A mild re-iteration from above.
With Owens withdrawing herself, the list of FR rockstars narrows. You have to ask yourself which side would be willing to expose a nominee's historical faux pas. If Luttig had a nanny tax problem in his past, do you really think MoveOn would decide that it was not worth destroying a man's career over?
GW Bush said HM is the most qualified candidate. I interpreted this to include confirmability as a qualification in the context of Bush having called the RINOs. Now it becomes clear the meaning of qualified could have been broader. There may have been vetting problems with JRB or Luttig. It really, truly doesn't take much.
Clarence Thomas was clean and the left manufactured a vetting problem for him. Had they not been distracted by Cindy Sheehan (I often wonder if Bush took a long vacation for this very reason) they would have been far far deeper into Roberts' adoptions.
HM has been vetted clean. That, as much as Bush's knowledge of her philosophy, may have been her most powerful qualification.
I agree, and I would also ask those so vehemently opposed to her to present a list of judicial appointments where the president has let us down in the past. He chose her after calculating all factors involved including the Republicans in Congress. This isn't a case of scratching the back of a close friend. As far as I can tell he has picked conservatives to date.
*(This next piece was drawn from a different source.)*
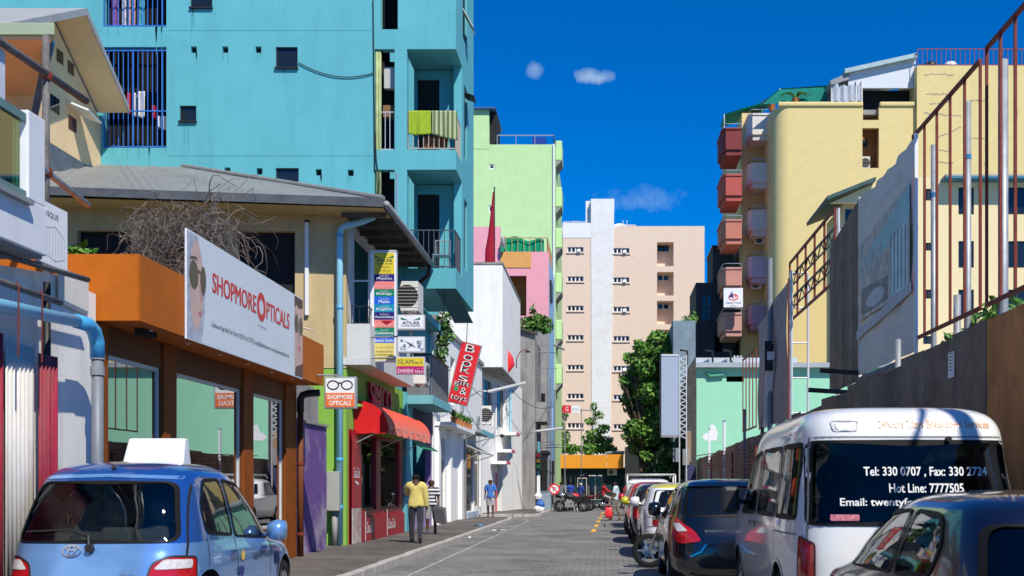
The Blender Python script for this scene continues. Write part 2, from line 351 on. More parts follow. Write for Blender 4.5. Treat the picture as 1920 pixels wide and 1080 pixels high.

How will it all turn out? only time will tell.
From Thomas Sowell.
http://www.freerepublic.com/focus/f-news/1498234/posts
When it comes to taking on a tough fight with the Senate Democrats over judicial nominations, Senate Majority Leader Bill Frist doesn't really have a majority to lead. Before the President nominated anybody, before he even took the oath of office for his second term, Senator Arlen Specter was already warning him not to nominate anyone who would rile up the Senate. Later, Senator John Warner issued a similar warning. It sounded like a familiar Republican strategy of preemptive surrender.
Before we can judge how the President played his hand, we have to consider what kind of hand he had to play. It was a weak hand -- and the weakness was in the Republican Senators. Does this mean that Harriet Miers will not be a good Supreme Court justice if she is confirmed? It is hard to imagine her being worse than Sandra Day O'Connor -- or even as bad.